Grace Mugabe sempre foi muito mal avaliada em comparação a Sally Mugabe, primeira mulher de Robert, que era a representação máxima do que deveria ser uma primeira-dama africana: recebera uma educação primorosa; tinha credenciais válidas na luta pela independência, tendo sido presa por denunciar o regime colonial do que, na época, era a Rodésia do Sul. Quando seu marido se tornou primeiro-ministro, em 1980, ela rapidamente se adequou ao papel maternal, e ficou conhecida no país todo como Amai, ou "mãe".
Grace Mugabe não é nenhuma Winnie Mandela e não chega nem aos pés da integridade de Graça Machel.
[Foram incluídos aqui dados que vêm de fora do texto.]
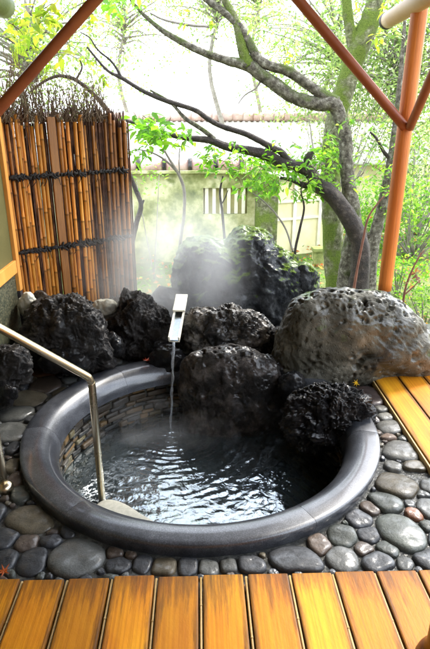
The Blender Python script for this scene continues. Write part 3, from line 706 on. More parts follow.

Mesmo assim, vale notar os perigos enfrentados pelas mulheres casadas como homens poderosos, não só na África como em outros lugares: quando elas não se encaixam em um determinado molde, geralmente são demonizadas, mesmo as que não chegam nem perto do ar que tem Grace.
Na semana passada, Mugabe decidiu renunciar, depois que o Parlamento começou os procedimentos para impedi-lo – na verdade, uma medida inacreditavelmente suave para tirar do poder um homem tão brutal. Grace, do paradeiro incerto onde se encontra, aguarda notícias daquela que os oficiais do partido prometeram ser sua acusação.
(*) Sisonke Msimang é autora, mais recentemente, de "Always Another Country: A Memoir of Exile and Home".